After some practice, you won’t need to mark lines on the floor, and children will be ready to walk longer distances.
TIPS
1. Vary this game to emphasize the theme Appreciation (rather than Kindness) by playing Thankful with Every Step. Just follow the instructions for Kindness with Every Step but every time children take a step, silently have them say “thank you” to someone (or about something) they appreciate.
A growing body of research shows that classical loving-kindness practices have a beneficial long-term impact on adults, even in small doses. In Psychology Today’s online magazine, Dr. Emma M. Seppälä from the Center for Compassion and Altruism Research and Education at Stanford University, and the author of The Happiness Track, posted a practical, easy-to-understand review of current research on the effect of kindness visualizations on adults. Studies have found that kindness visualizations improve (1) emotional intelligence, by activating empathy and emotional processing in the brain; (2) the stress response, by decreasing a chromosomal marker of aging known as telomere length; (3) social connection, by making us more helpful people, increasing compassion, increasing empathy, decreasing our biases toward others, and increasing our sense of social connection; (4) self-love, by curbing self-criticism; and (5) well-being, by increasing positive emotions, decreasing negative emotions, and increasing vagal tone. (Remember the vagus nerve from the section on Quieting? It’s a complex cranial nerve that’s sometimes referred to as the most important nerve in the body because it supports social engagement and mental well-being.)
The internal progression in kindness visualizations, in which children and teenagers wish themselves well first, before sending goodwill to other people and the community, tracks a sequence they’ve explored before.
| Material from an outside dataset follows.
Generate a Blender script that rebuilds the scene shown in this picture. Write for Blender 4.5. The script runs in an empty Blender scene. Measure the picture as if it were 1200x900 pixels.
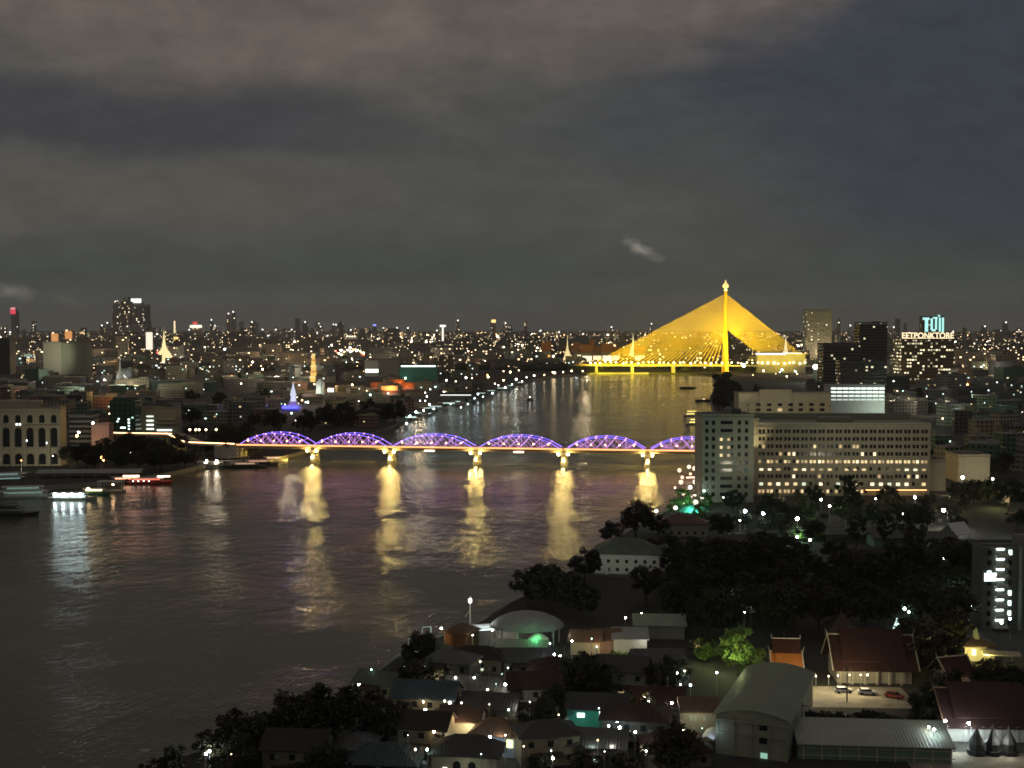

The sequential progression of the ABCs starts with self-awareness and the development of attention and balance, and then it moves to awareness of others and the development of compassion. Kids zoom in and take a look at what’s happening inside them before zooming out and taking a look at the bigger picture of what’s happening around them. Friendly Wishes folds this process of zooming in and zooming out into one introspective activity. Zooming in reminds children to be kind to themselves, and zooming out reminds them to be kind to other people and the planet.